The U.S. dollar has five coin denominations under a dollar (1¢, 5¢, 10¢, 25¢, 50¢).
To make sure you can make exact change for any amount up to (and including) 99¢, I believe that the fewest number of U.S. coins an optimal pocket would need is nine; for example: { 1¢, 1¢, 1¢, 1¢, 5¢, 10¢, 10¢, 25¢, 50¢ } or { 1¢, 1¢, 1¢, 1¢, 5¢, 5¢, 10¢, 25¢, 50¢ } would do the trick.
My first question then is: is there a set of five coin denominations with which we can make exact change up to and including 99¢ with fewer than nine coins? If not (as seems to me to be the case), can we prove that we cannot do better than nine coins in a manner more succinct than simply trying all the cases?
Following on, with the U.S. coin denominations, it seems possible to cover exact change up to and including 104¢ with nine coins.
My second question: can we find a set of five coin denominations that maximises the range of values covered with exact change using an optimal bag of nine coins?
My third question: can we generalise these previous questions for arbitrary values (i.e., an arbitrary number of coin denominations and/or an arbitrary target value)?
(This question comes from general curiosity mixed with ignorance of related problems. It seems to me the optimal coin values should follow some exponential function, but I am not quite sure what the base or the power should be.)
Best Answer
The following is a first stab at this problem.
If you have a fixed base $b$, then one can generate change up to $b^k-1$ with $k(b-1)$ coins. For instance, in binary, one can generate change up to $\$1.27$ with single coins each of denomination $1, 2, 4, 8, 16, 32, 64$ cents. In ternary, one can generate change up to $\$2.42$ with two coins each of denomination $1, 3, 9, 27, 81$ cents. And so on.
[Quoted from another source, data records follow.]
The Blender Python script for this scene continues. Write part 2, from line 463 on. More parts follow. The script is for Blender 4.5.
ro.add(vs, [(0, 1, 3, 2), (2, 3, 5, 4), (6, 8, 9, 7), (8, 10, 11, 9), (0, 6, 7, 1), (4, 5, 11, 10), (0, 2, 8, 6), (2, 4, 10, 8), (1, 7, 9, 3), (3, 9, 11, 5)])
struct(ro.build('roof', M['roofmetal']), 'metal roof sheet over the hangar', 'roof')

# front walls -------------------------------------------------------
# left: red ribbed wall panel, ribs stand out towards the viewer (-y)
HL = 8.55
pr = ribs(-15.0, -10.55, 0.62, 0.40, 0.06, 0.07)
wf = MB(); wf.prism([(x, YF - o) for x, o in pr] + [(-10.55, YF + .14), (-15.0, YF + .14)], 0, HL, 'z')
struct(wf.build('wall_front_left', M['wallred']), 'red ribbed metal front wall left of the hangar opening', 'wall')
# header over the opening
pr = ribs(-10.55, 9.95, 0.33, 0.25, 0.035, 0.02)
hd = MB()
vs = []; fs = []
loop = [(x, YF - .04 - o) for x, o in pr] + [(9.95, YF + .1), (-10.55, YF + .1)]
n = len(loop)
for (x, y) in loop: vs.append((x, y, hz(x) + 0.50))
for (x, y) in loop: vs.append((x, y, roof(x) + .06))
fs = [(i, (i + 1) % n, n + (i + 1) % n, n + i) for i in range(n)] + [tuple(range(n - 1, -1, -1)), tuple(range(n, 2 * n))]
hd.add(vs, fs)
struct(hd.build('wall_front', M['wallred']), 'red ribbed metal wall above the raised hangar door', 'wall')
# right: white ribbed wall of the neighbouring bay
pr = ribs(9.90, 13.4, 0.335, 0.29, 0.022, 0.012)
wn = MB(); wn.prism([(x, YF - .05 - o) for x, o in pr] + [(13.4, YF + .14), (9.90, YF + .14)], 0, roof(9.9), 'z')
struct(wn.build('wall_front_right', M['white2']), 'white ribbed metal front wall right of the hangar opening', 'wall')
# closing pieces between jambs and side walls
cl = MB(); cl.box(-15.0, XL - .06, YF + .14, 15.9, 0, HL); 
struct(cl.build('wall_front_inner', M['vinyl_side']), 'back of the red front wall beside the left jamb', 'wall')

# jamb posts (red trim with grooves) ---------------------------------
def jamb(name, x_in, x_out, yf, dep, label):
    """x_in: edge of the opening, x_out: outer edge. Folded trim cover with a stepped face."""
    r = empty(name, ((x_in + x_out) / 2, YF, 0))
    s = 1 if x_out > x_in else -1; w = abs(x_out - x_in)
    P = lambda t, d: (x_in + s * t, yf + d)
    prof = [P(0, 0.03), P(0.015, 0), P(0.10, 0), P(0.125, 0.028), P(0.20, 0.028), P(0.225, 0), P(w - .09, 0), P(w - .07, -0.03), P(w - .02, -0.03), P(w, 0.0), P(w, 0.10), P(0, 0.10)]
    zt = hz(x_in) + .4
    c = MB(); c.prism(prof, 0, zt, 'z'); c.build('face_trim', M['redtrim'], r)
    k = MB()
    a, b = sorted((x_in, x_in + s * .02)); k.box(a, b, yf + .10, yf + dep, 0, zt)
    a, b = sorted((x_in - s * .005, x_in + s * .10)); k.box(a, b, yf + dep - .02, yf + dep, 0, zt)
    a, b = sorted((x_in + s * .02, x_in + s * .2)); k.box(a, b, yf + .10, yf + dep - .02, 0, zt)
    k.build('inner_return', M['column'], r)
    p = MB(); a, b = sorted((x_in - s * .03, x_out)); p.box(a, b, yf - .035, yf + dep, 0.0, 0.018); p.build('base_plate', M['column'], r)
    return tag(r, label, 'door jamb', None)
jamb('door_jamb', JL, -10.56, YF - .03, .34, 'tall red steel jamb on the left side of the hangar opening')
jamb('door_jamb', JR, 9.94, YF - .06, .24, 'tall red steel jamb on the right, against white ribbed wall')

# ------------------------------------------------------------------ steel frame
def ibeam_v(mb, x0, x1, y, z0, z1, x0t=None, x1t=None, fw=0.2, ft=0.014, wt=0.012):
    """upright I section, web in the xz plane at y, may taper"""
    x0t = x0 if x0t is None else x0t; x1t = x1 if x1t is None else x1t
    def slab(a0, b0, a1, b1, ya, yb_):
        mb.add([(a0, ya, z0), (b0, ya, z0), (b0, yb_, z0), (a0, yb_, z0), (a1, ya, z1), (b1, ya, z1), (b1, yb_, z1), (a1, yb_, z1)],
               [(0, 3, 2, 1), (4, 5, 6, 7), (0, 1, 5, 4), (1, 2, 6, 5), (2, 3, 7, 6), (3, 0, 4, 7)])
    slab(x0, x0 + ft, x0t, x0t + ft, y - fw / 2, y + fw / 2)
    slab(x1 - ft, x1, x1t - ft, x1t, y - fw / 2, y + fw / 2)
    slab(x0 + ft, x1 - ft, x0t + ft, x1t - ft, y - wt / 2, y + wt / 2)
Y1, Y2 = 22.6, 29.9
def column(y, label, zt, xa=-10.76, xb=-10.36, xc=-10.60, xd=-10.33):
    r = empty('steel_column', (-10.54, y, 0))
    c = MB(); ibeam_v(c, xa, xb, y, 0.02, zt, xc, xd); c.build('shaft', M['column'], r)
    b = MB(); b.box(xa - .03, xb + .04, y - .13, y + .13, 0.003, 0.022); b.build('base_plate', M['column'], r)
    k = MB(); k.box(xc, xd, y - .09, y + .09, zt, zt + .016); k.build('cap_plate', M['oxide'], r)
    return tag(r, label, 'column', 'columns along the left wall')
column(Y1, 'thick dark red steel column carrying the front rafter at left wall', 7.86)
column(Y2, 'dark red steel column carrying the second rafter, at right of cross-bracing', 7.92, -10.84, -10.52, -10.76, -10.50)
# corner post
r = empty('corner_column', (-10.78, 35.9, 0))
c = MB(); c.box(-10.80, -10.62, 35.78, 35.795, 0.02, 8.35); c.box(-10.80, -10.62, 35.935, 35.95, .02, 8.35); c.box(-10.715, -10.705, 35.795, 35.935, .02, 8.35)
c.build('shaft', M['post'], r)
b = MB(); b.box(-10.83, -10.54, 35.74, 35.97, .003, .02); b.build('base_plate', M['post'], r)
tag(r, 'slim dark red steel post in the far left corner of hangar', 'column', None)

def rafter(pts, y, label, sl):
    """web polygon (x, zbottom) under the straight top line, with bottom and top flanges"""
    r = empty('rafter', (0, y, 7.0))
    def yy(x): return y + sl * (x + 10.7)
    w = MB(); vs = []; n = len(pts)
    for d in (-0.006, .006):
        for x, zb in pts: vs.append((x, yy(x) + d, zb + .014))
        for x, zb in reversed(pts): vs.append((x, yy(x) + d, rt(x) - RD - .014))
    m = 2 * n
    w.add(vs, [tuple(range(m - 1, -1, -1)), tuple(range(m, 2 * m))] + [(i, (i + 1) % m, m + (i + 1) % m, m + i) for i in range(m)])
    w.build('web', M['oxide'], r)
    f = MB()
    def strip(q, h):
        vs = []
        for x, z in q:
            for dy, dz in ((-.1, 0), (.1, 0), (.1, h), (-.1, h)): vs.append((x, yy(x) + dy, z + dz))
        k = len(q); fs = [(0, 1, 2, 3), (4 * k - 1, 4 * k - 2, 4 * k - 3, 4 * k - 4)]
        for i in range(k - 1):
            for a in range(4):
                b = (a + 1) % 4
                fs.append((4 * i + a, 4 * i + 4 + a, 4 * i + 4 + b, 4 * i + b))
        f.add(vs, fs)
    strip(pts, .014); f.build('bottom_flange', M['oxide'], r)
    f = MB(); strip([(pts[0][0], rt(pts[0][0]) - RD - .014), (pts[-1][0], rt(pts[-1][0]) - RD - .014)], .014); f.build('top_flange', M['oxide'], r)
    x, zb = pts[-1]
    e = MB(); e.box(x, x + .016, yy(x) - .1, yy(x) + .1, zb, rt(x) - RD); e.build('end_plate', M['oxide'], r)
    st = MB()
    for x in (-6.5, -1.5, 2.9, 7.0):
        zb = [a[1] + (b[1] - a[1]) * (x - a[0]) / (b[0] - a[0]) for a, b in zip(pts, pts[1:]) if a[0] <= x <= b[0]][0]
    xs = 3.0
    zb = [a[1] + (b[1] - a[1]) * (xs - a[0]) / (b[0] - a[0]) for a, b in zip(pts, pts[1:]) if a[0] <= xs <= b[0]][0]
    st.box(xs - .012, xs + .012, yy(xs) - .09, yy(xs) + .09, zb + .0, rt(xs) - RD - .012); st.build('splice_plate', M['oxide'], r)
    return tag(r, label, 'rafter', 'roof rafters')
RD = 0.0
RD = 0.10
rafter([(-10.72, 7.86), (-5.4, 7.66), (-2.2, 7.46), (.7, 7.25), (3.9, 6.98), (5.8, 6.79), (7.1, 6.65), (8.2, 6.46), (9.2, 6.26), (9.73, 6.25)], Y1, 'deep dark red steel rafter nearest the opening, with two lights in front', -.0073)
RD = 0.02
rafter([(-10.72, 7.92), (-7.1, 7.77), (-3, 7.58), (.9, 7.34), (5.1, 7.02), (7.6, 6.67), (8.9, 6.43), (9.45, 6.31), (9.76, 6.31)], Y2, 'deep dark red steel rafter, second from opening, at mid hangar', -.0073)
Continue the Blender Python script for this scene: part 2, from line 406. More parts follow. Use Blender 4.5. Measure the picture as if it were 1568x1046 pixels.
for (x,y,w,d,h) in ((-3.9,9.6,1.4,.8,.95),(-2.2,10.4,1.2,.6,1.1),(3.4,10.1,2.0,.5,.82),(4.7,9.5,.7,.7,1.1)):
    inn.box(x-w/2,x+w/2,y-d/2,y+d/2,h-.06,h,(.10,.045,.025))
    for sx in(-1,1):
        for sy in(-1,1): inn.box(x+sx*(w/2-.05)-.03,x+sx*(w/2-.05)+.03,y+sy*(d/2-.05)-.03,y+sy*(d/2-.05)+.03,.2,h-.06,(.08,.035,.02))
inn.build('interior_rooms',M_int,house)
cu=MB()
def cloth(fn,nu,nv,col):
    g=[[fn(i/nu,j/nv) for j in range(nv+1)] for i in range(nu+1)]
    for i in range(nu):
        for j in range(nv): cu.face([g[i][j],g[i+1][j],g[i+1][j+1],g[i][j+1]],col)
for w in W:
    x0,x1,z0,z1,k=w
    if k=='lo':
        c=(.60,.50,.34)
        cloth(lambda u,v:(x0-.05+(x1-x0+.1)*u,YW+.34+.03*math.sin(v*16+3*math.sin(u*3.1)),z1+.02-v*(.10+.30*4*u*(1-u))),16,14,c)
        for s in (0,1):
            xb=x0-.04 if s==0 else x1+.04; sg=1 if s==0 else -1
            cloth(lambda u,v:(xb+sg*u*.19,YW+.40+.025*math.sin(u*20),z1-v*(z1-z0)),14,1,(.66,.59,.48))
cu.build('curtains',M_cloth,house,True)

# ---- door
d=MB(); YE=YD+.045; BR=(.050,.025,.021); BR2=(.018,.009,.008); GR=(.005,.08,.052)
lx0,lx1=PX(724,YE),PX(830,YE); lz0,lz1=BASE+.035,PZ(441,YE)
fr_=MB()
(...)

In that sense, the most bang for the buck (as it were) can be determined by identifying, for any given amount $M-1$ and base $b$, the required number of "stages" $k = \lceil \log_b M \rceil$, and then minimizing the number of coins $N = k(b-1)$. That is, we minimize
$$ N = (b-1) \lceil \log_b M \rceil $$
Note that this is something of an overestimate, since not all coins in the uppermost "stage" may be needed (for instance, for $\$1.00$ in ternary coins, we do not need two $81$-cent coins), but it will give us a general idea of the principles involved. Let us avoid the discrete niceties of $N$ and instead minimize
$$ N_0 = (b-1) \log_b M $$
and then
$$ \frac{dN_0}{db} = \frac{(1-b+b \ln b) \ln M}{b (\ln b)^2} $$
Since both $\ln M$ and $b (\ln b)^2$ are positive in the range in question, minimizing $N_0$ amounts to finding $1-b+b\ln b = 0$. But $1-b+b\ln b$ is also always positive, for $b > 1$, so our best bet (in discrete coins) is to choose the minimum $b$, which is $2$: We should use binary coins to minimize the number of coins needed to make change, for most amounts. The number of coins needed is then
$$ N = \lceil \lg M \rceil $$
where $\lg$ is log to the base $2$. It would be an interesting exercise (which I will defer for the moment) to determine for which amounts other coin configurations outperform binary.
ETA: Returning to think about this again, I think it must be that no other combinations can ever outperform binary (in the sense of requiring fewer coins); they might require as many, but never fewer.
One way to see this is to consider the cases where $M-1 = 2^k$—that is, situations where we must make change for all amounts up to a power of $2$. That is where binary coins are at their least efficient, since they include the single coin of that uppermost power of $2$, for a total of $k+1$ coins. For instance, to make change for $16$ cents, we must include a $16$-cent coin.
In order to outperform that, however, we must somehow make change with some other configuration for all amounts up to $2^k$ using only $k$ coins. But the number of non-empty subsets of a set of $k$ coins is only $2^k-1$. Therefore, there aren't enough selections of coins to make change in a way that is better than binary coins, so binary coins are always (among) the best.
Therefore, the answers to the first two questions are:
1. Coins of $1, 2, 4, 8, 16, 32, 64$ cents (seven in all) suffice to make change for any amount up to $\$1.27$, as noted above.
2. Nine coins, in binary configuration, suffice to make change for any amount up to $\$5.11$.